Another Phase 4 theme spins out of this, however; that of legacy. Phase 4 introduces several key legacy heroes from the comics; members of the Young Avengers, Jane Foster’s Mighty Thor, Sam Wilson’s Captain America. These stories stress the Avengers’ continuing impact, whether they are still active or not. Ms. Marvel‘s young heroine may be in awe of Carol Danvers, but she gains her powers at an event that’s a tribute to all the Avengers, and while there she takes a moment to reflect on those who died to save the world.
Avengers: Endgame Created Some Great Post-Blip Storylines
Avengers: Endgame‘s five-year time jump is yet to be explored, but it’s been thrilling to learn more about the new, post-Blip status quo. The Falcon & the Winter Soldier focused on the geopolitical dimension, with the world desperately trying to come to some semblance of normality in the aftermath of all this chaos. WandaVision, in contrast, stressed a more personal dimension; Monica Rambeau’s story was symbolic of the millions of small tragedies that would have occurred because of the Blip. This even provided a context for Wanda Maximoff’s grief for Vision, because she was dealing with a world where everybody else has returned – but the one she loved had not. The loss of Tony Stark left Peter Parker in a very vulnerable place indeed, one capitalized on by Mysterio, thus setting off Spider-Man: No Way Home.
Avengers: Endgame Is (Partly) Why Phase 4 Is So Messy
The MCU’s Phase 4 has been pretty divisive, largely because it has felt quite disjointed. The build-up to Avengers: Infinity War and Avengers: Endgame led viewers to experience each film as a step in a journey towards a known destination, but Phase 4 lacks that cohesive feel. Its themes of grief, loss, and legacy are abstract, with no clear narrative throughline running through them. But that is precisely because Avengers: Endgame was too big, making changes to the status quo that are greater than any seen before. There are simply too many narrative threads to explore – from geopolitcs to the multiverse, from Clint Barton’s grief to the search for a new Captain America.
Marvel eventually announced that Phases 4-6 are officially “The Multiverse Saga,” providing structure to the ongoing narrative. To be fair to Marvel, this too sprang out of Avengers: Endgame, most notably through the survival of a Loki variant in a timeline the Avengers failed to cut off. But Avengers: Endgame‘s time travel rules were confused and contradictory, and it took Marvel far too long to figure out how their model of temporal mechanics works (leading to sometimes amusing contrasts between the portrayals of Loki and Marvel’s What If…?). It’s still difficult to say how Steve Rogers’ time travel retirement fits into all this.

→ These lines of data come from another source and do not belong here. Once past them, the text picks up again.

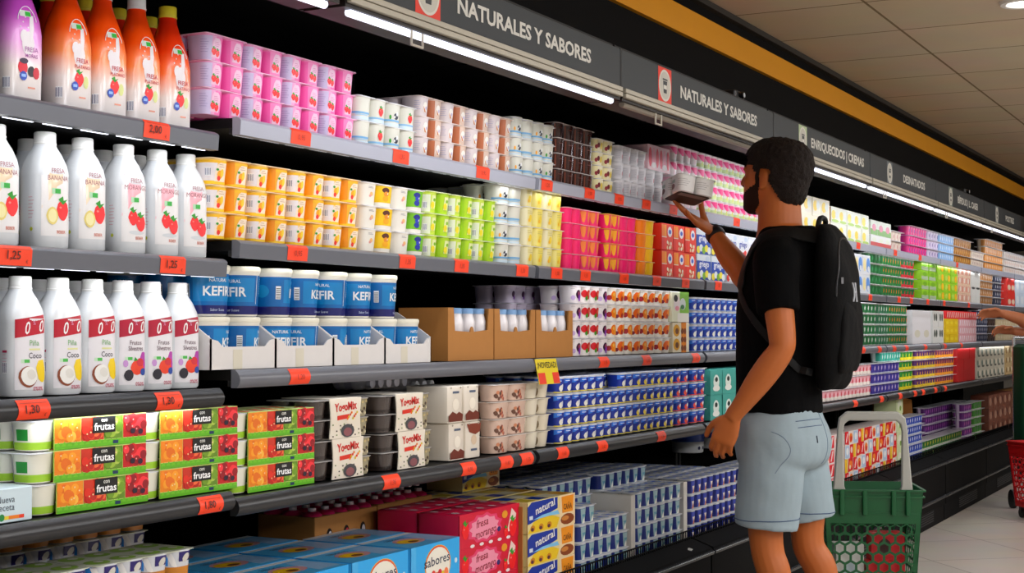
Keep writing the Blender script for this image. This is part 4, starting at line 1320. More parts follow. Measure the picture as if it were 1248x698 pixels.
def yogo_spec():
    parts = []
    for t in range(2):
        for j in range(2):
            parts.append(('dark_cup', cup_dark, (.036, .034 + j * .066, t * .0445)))
            parts.append(('dark_cup', cup_dark, (.118, .034 + j * .066, t * .0445)))
            parts.append(('seed_cup', cup_seed, (.212, .034 + j * .066, t * .0445)))
        parts.append(('clear_rim', lid_mb(1, 1, .232, .132, .0440 + t * .0445, M('#b9b6b4', .2)).mesh('clear_rim'), (0, 0, 0)))
    g = MB()
    rows = []
    for k in range(7):
        z = k / 6 * .0905
        wd = .128 - .010 * math.sin(PI * k / 6)
        rows.append((z, wd))
    vs, fs = [], []
    for z, wd in rows:
        vs += [(.128 - wd / 2, -.0025, z), (.128 + wd / 2, -.0025, z), (.128 + wd / 2, .0, z), (.128 - wd / 2, .0, z)]
    for k in range(6):
        for i in range(4):
            fs.append((k * 4 + i, k * 4 + (i + 1) % 4, k * 4 + 4 + (i + 1) % 4, k * 4 + 4 + i))
    fs += [(3, 2, 1, 0), (24, 25, 26, 27)]
    g.add(vs, fs, M('#ece4d6', .4))
    g.rbox(.065, .191, -.0025, .134, .0895, .0912, M('#ece4d6', .4), .001, .0005)
    yogo_front(g, lambda s, t, o: (.066 + s, -.0025 - o, t), .124, .09)
    parts.append(('printed_sleeve', g.mesh('printed_sleeve'), (0, 0, 0)))
    return Spec(parts, .24, .136, .0915)
YOGO = yogo_spec()
for c, u in enumerate((383, 466)):
    for t in range(2):
        x = X(u, YP, 545) + (.006 if t == 0 else -.004)
        place(YOGO, 'chocolate_ball_yogurt_pack', (x, YP + .003, Z4 + t * .092), 'dark chocolate cup twin pack with cream sleeve, %s, %s tier' % (('nearer the fruit packs', 'nearer the coconut packs')[c], tierword(t, 2)), 'yogurt', 'chocolate cup packs with cream sleeves')
r = place(boxspec(.20, .10, .012, '#d6d6da', [(.3, .5, .2, .3, '#9aa2b4')], top='#c9cdd6'), 'flat_pack', (X(395, YP + .15, 480), YP + .155, Z4 + .185), 'flat pale pack lying on the chocolate cup packs at the back')
bpy.data.objects.remove(r)
# coconut drink cartons wrapped in cream sleeves
def coco_front(up):
    def f(g, S, w, h):
        if up:
            g.d_poly(S, [(.08 * w, .04 * h), (.92 * w, .04 * h), (.95 * w, .22 * h), (.7 * w, .3 * h), (.55 * w, .24 * h), (.3 * w, .32 * h), (.06 * w, .2 * h)], M('#6d2f1c', .4), .0006)
            g.d_ell(S, .5 * w, .5 * h, .2 * w, .16 * h, M('#f3ecdf', .4), .0008)
        else:
            g.d_poly(S, [(.05 * w, .95 * h), (.95 * w, .95 * h), (.9 * w, .72 * h), (.6 * w, .64 * h), (.2 * w, .72 * h)], M('#7d381f', .4), .0006)
            g.d_ell(S, .5 * w, .5 * h, .18 * w, .14 * h, M('#d9c4ac', .4), .0008)
        g.d_rect(S, .3 * w, .7 * w, .80 * h if up else .2 * h, .86 * h if up else .26 * h, M('#5a6478', .4), .0009, 1)
        for k in range(2):
            g.d_ell(S, (.2 + .6 * k) * w, .95 * h, .05 * w, .03 * h, M('#a59c8e', .4), .0009, 8)
    return f
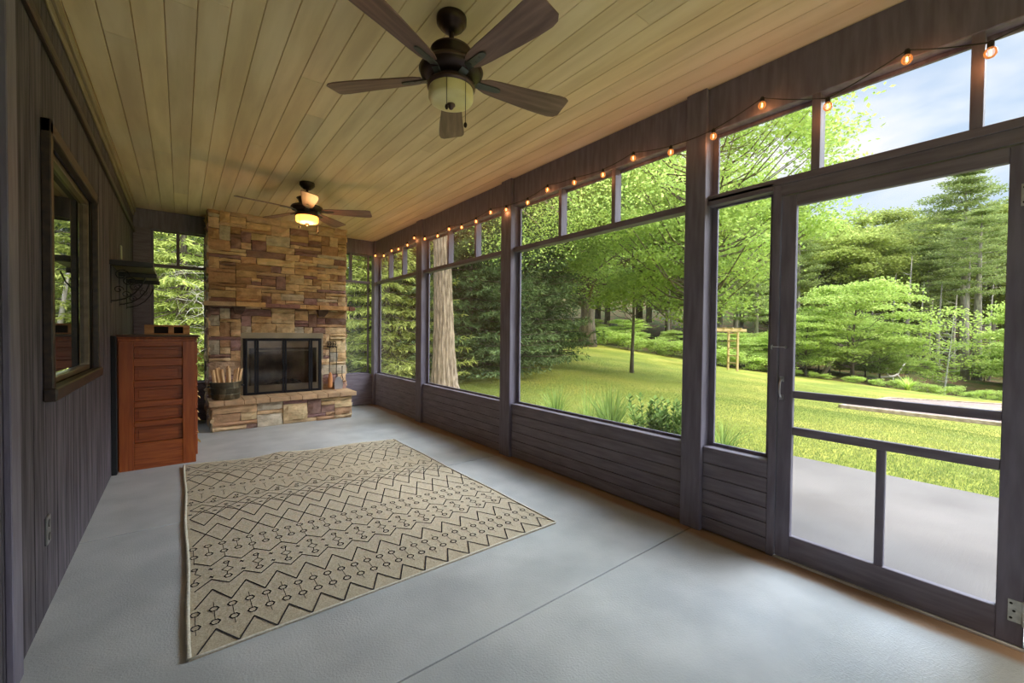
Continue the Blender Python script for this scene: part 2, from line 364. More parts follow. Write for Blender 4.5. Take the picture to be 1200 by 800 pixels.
# ---- screen door ----------------------------------------------------
d = thing('door_1', (XR, .94, .012), 'dark wooden screen door with two mid rails and small hook latch', 'screen door', None, 'structure')
dx0, dx1 = XR+.006, XR+.040
part(MB().box(dx0, dx1, .868, .940, .015, 2.056), 'stile', PAINT, d, bevel=.003)
part(MB().box(dx0, dx1, .032, .108, .015, 2.056), 'stile', PAINT, d, bevel=.003)
part(MB().box(dx0, dx1, .108, .868, 1.992, 2.056), 'rail', PAINT_H, d, bevel=.003)
part(MB().box(dx0, dx1, .108, .868, .015, .150), 'rail', PAINT_H, d, bevel=.003)
part(MB().box(dx0+.004, dx1, .108, .868, .925, .965), 'rail', PAINT_H, d, bevel=.003)
part(MB().box(dx0+.004, dx1, .108, .868, .718, .762), 'rail', PAINT_H, d, bevel=.003)
part(MB().box(dx0+.006, dx1, .470, .505, .150, .718), 'rail', PAINT, d, bevel=.003)
part(MB().add([(dx1-.006, .10, .14), (dx1-.006, .875, .14), (dx1-.006, .875, 2.0), (dx1-.006, .10, 2.0)], [(0,1,2,3)]), 'screen_panel', SCREEN, d)
h = [(dx0, .921, 1.025), (dx0-.022, .921, 1.022), (dx0-.034, .921, 1.0), (dx0-.036, .921, .975), (dx0-.034, .921, .95), (dx0-.022, .921, .930), (dx0, .921, .925)]
b = MB().tube(h, .0055, 8)
for z in (1.027, .923): b.obox((dx0-.002, .921, z), (.003,0,0), (0,.011,0), (0,0,.015))
part(b, 'handle', STEEL, d, smooth=False)
b = MB().tube([(dx0-.001, .905, 1.208), (dx0-.014, .905, 1.208), (dx0-.014, .965, 1.209), (XR-.004, .970, 1.209), (XR+.002, .970, 1.209)], .0028, 6)
b.tube([(dx0-.002, .905, 1.208), (dx0-.012, .905, 1.208)], .008, 8); b.tube([(XR+.001, .972, 1.218), (XR-.014, .972, 1.214), (XR-.014, .972, 1.198), (XR, .972, 1.194)], .0028, 6)
part(b, 'hook_latch', STEEL, d)
for z in (.155, 1.85):
    b = MB().box(dx0-.003, dx0, .036, .075, z-.045, z+.045).tube([(dx0-.006, .031, z-.05), (dx0-.006, .031, z+.05)], .007, 10)
    for dz in (-.03, 0, .03): b.tube([(dx0-.0028, .058+(.008 if dz else 0), z+dz), (dx0-.0045, .058+(.008 if dz else 0), z+dz)], .005, 8, 1)
    part(b, 'hinge', [ZINC, DARK], d, bevel=.001)
st(MB().box(XR, XO+.03, .0, .985, -.0, .012).build('trim_12', noisy('worn_threshold', (.45,.42,.38), (.62,.6,.56), (10,10,10), .5), bevel=.002), 'thin pale threshold strip under the screen door', 'threshold')

# ---- far wall ---------------------------------------------------------
b = MB()
boards(b, XL, XL+.17, 'x', YF, .1, 0, ZC, 1); boards(b, XL+.17, .29, 'x', YF, .09); boards(b, 2.0, XR, 'x', YF, .09)
st(b.build('wall_far', PAINT_H, bevel=.003), 'dark knee wall and corner boards either side of the fireplace', 'wall')
st(MB().box(XL, XR, YF-.004, YF+.11, 2.60, ZC).build('trim_13', PAINT, bevel=.004), 'dark header beam on the far wall', 'beam')
def far_bay(name, x0, x1, mul, label):
    w = thing(name, ((x0+x1)/2, YF, .53), label, 'screen window', None, 'structure'); y = YF; D = .085
    part(MB().box(x0, x1, y-.006, y+D+.03, .53, .548), 'sill', PAINT_H, w, bevel=.003)
    part(MB().box(x0, x1, y, y+D, 2.105, 2.145), 'transom_rail', PAINT_H, w, bevel=.003)
    part(MB().box(mul-.018, mul+.018, y+.004, y+D-.006, 2.145, 2.60), 'mullion', PAINT, w, bevel=.002)
    b = MB().box(x0, x0+.03, y+D-.02, y+D, .548, 2.60).box(x1-.03, x1, y+D-.02, y+D, .548, 2.60).box(x0+.03, x1-.03, y+D-.0195, y+D, .548, .566).box(x0+.03, x1-.03, y+D-.0195, y+D, 2.58, 2.60)
    part(b, 'screen_frame', PAINT, w, bevel=.002)
    part(MB().add([(x0+.02, y+D-.01, .55), (x1-.02, y+D-.01, .55), (x1-.02, y+D-.01, 2.59), (x0+.02, y+D-.01, 2.59)], [(0,1,2,3)]), 'screen_panel', SCREEN, w)
far_bay('window_8', XL+.17, .29, -.025, 'screen window to the left of the stone fireplace')
far_bay('window_9', 2.0, 2.60, 2.27, 'screen window to the right of the stone fireplace')

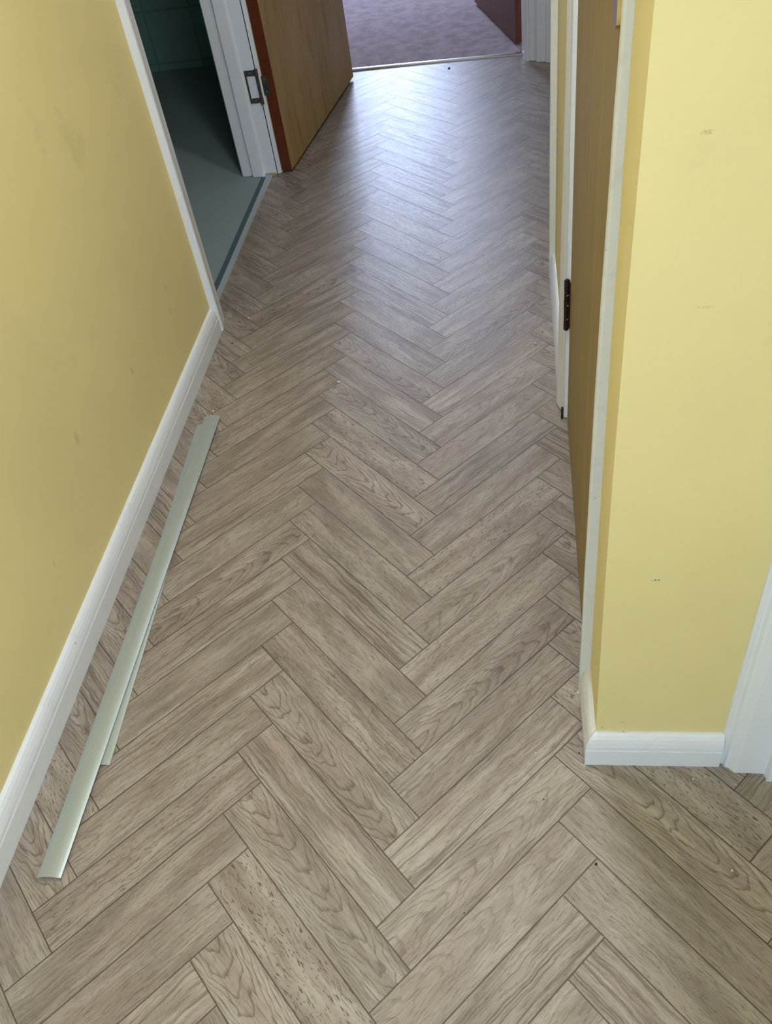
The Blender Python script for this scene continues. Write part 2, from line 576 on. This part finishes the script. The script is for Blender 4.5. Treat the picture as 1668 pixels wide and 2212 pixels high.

Avengers: Endgame Made Continuing The MCU More Difficult
There’s a strange sense in which Avengers: Endgame was too good. The grandest story in the MCU so far, it felt so very final – not least because of Iron Man’s death. Robert Downey Jr.’s Tony Stark ushered in the MCU, and it felt right that he should be there when the story came to a climax. The absence of a post-credits scene reinforces this sense of finality; Marvel has used these post-credits scenes to tease their next story, and the decision not to include one felt as though even the studio was admitting this was a good jumping-off point.
Now, everything is being compared to the build-up to Avengers: Infinity War and Avengers: Endgame. The criticisms over Phase 4’s disjointed nature really represent the absence of the narrative momentum viewers experienced as Marvel prepared to unleash the powerful threat of Thanos. The theme of legacy ironically means many of the new characters feel as though they stand in the shadow of those who went before, rather than capturing imaginations for themselves. Marvel’s Multiverse Saga announcement seemed to acknowledge the problems, trying to provide a structure while also promising an epic that would hopefully exceed Avengers: Endgame – Avengers: Secret Wars, the culmination of the Multiverse Saga. This in itself is a problem, though, because it means the MCU is in danger of becoming locked in a spiral of ever-increasing scale. Marvel will encounter all these problems again in Phase 7 – and they’ll need to figure out how to handle them better.